In the real world that scenario is very very unlikely.
Heavy equipment has been using electronic throttle and other controls for years, I troubleshoot and repair those system and I've never seen or heard of an engine revving up accidentally or a electronically controlled hydraulic system moving on it's own or an electronically shifted transmission running amok.
We have trucks and other equipment with over 80,000 hours on them and they don't rev up and drive around on their own.
While I am not familiar with Toyota's version of this, these systems are designed to fail to a safe condition. A broken wire returns the engine to idle, a short or abnormal voltage or current produces an error code.
And isn't it odd that the evil monkey living in the Toyota engine Electronic Control Module knows how old the driver is?
These incidents almost always involve elderly drivers.
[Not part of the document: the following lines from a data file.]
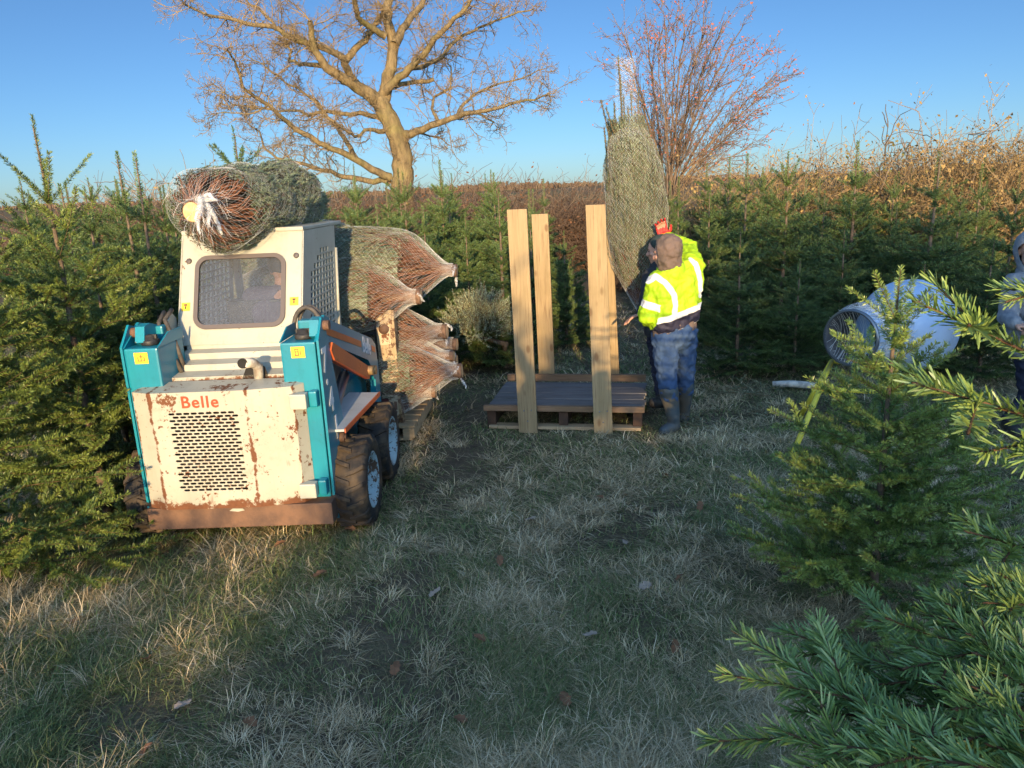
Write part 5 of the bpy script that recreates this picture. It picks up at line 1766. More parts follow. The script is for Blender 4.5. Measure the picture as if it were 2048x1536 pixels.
def head_shape(bm, c, fwd, up=(0, 0, 1), s=1.0):
    """skull, jaw, nose, lips, ears and eye sockets; c = centre of the skull"""
    f = Vector(fwd).normalized(); u = Vector(up); u = (u - f * u.dot(f)).normalized(); r_ = f.cross(u)
    R3 = Matrix((r_, f, u)).transposed()
    c = Vector(c)

    def P(x, y, z): return c + R3 @ Vector((x * s, y * s, z * s))
    blob(bm, P(0, -0.005, 0.03), (0.076 * s, 0.096 * s, 0.092 * s), R3)
    blob(bm, P(0, 0.028, -0.045), (0.060 * s, 0.066 * s, 0.072 * s), R3)
    blob(bm, P(0, 0.062, -0.095), (0.030 * s, 0.026 * s, 0.022 * s), R3)
    capsule(bm, P(0, 0.088, 0.008), P(0, 0.108, -0.030), 0.009 * s, 0.0145 * s, 8)
    for sx in (-1, 1):
        blob(bm, P(0.016 * sx, 0.098, -0.033), (0.009 * s, 0.009 * s, 0.008 * s), R3)
        blob(bm, P(0.034 * sx, 0.070, -0.022), (0.026 * s, 0.022 * s, 0.024 * s), R3)
        blob(bm, P(0.077 * sx, 0.0, -0.005), (0.010 * s, 0.019 * s, 0.031 * s), R3)
    blob(bm, P(0, 0.085, 0.022), (0.050 * s, 0.014 * s, 0.011 * s), R3)
    blob(bm, P(0, 0.090, -0.060), (0.023 * s, 0.010 * s, 0.006 * s), R3)
    blob(bm, P(0, 0.087, -0.071), (0.020 * s, 0.010 * s, 0.006 * s), R3)
    return P, R3


def build_person(root_loc, label, J, fwd, opts):
    """one continuous body skin; clothing as child meshes. J: joints relative to root_loc"""
    s = opts.get('s', 1.0)
    bm = bmesh.new()
    hp = Vector(J['head'])
    head_shape(bm, hp, fwd, opts.get('hup', (0, 0, 1)), s)
    nk, ch, pv = Vector(J['neck']), Vector(J['chest']), Vector(J['pelvis'])
    capsule(bm, hp + Vector((0, 0, -0.05)), nk, 0.056 * s, 0.062 * s)
    rv = Vector(J['shR']) - Vector(J['shL'])
    rv.normalize()
    for k in range(5):
        f = k / 4
        c = ch.lerp(pv, f)
        w = (0.125, 0.11, 0.10, 0.10, 0.11)[k]
        capsule(bm, c - rv * w * 0.6, c + rv * w * 0.6, 0.10 * s, 0.10 * s)
    capsule(bm, nk, ch, 0.07 * s, 0.12 * s)
    capsule(bm, Vector(J['shL']), Vector(J['shR']), 0.058 * s, 0.058 * s)
    for q in ('L', 'R'):
        capsule(bm, J['sh' + q], J['el' + q], 0.052 * s, 0.040 * s)
        capsule(bm, J['el' + q], J['wr' + q], 0.040 * s, 0.027 * s)
        capsule(bm, pv + (Vector(J['hip' + q]) - pv) * 0.5, J['hip' + q], 0.10, 0.095 * s)
        capsule(bm, J['hip' + q], J['kn' + q], 0.083 * s, 0.055 * s)
        capsule(bm, J['kn' + q], J['an' + q], 0.054 * s, 0.036 * s)
        capsule(bm, J['an' + q], Vector(J['an' + q]).lerp(Vector(J['to' + q]), 0.7), 0.034 * s, 0.026 * s)
        if opts.get('hand' + q): 
            hd = opts['hand' + q]
            hand(bm, J['wr' + q], hd[0], hd[1], 1.05 * s, hd[2], hd[3])
    body = remeshed('person', bm, opts.get('voxel', 0.0085), M_SKIN, None, 3)
    body.location = root_loc
    tag(body, label, 'person', opts.get('group'))
    # eyes, brows and hairline
    f = Vector(fwd).normalized(); u = Vector(opts.get('hup', (0, 0, 1))); u = (u - f * u.dot(f)).normalized(); r_ = f.cross(u)
    mb = MB()
    for sx in (-1, 1):
        c = hp + r_ * 0.031 * sx * s + f * 0.088 * s + u * 0.003 * s
        mb.tube([c - r_ * 0.011 * s, c, c + r_ * 0.011 * s], [0.002, 0.0065 * s, 0.002], 6)
        b = c + u * 0.018 * s
        mb.tube([b - r_ * 0.017 * s, b + u * .003 + f * 0.006, b + r_ * 0.017 * s], [0.002, 0.0045, 0.002], 6)
    mb.build('eyes_and_brows', M_HAIR, body)
    # trousers
    bm = bmesh.new()
    capsule(bm, pv - rv * 0.055, pv + rv * 0.055, opts.get('waist', 0.135), opts.get('waist', 0.135))
    for q in ('L', 'R'):
        capsule(bm, J['hip' + q], J['kn' + q], opts.get('thigh', 0.108), 0.080)
        an = Vector(J['an' + q]); kn = Vector(J['kn' + q])
        capsule(bm, kn, kn.lerp(an, opts.get('tro', 0.85)), 0.079, opts.get('cuff', 0.066))
        capsule(bm, pv, J['hip' + q], 0.125, 0.112)
    remeshed('trousers', bm, 0.011, opts.get('tmat', M_DENIM), body, 3, 0.045, 0.05)
    # boots
    bm = bmesh.new()
    for q in ('L', 'R'):
        an, kn, to = Vector(J['an' + q]), Vector(J['kn' + q]), Vector(J['to' + q])
        topb = kn.lerp(an, opts.get('boot', 0.35))
        capsule(bm, topb, an + Vector((0, 0, .02)), opts.get('bootr', 0.070), 0.052)
        capsule(bm, an, an + Vector((0, 0, -0.03)), 0.052, 0.050)
        capsule(bm, an + Vector((0, 0, -0.03)), to + Vector((0, 0, 0.0)), 0.056, 0.050)
        capsule(bm, to, to + (to - an) * 0.12, 0.048, 0.040)
    remeshed('boots', bm, 0.010, opts.get('bmat', M_WELLY), body, 3, 0.012, 0.08)
    return body, f, u, r_, rv


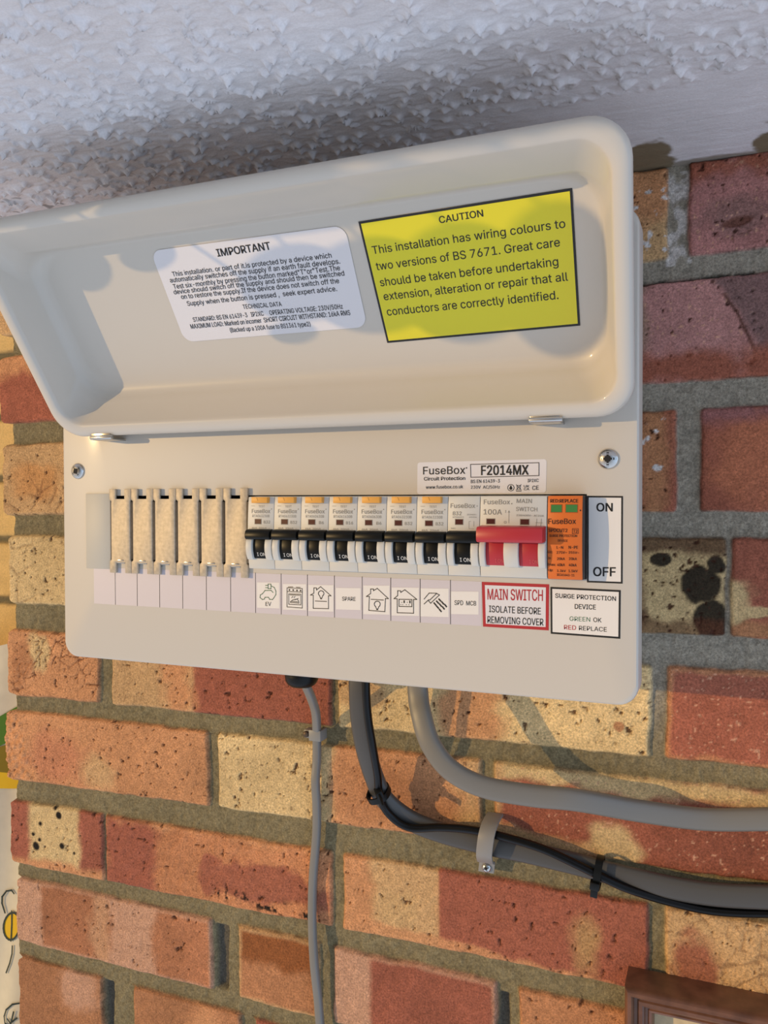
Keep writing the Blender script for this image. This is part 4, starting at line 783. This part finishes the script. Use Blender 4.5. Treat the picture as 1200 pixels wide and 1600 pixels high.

I guess since AGW has bitten the dust the media has to hype something....
Brakes! brakes!
When Audi had this problem twenty years ago, a dealer in the midwest effectively debunked the issue. He offered a million dollars to anyone who could make an Audi accelerate. They were free to press on the gas, replace chips, rewire the engine: anything they wanted to do so long as they didn't damage the brakes the dealer was able to sit in the driver's seat with his foot firmly on the brake.
No-one ever collected.
Brakes
Toyota has been involved with a series of car recall regarding the pedal assemblies and brakes of their cars. Now Toyota Prius is dealing with this problem. Toyota should solve this issue as soon as possible. Its really hurting their reputation as a car manufacturer.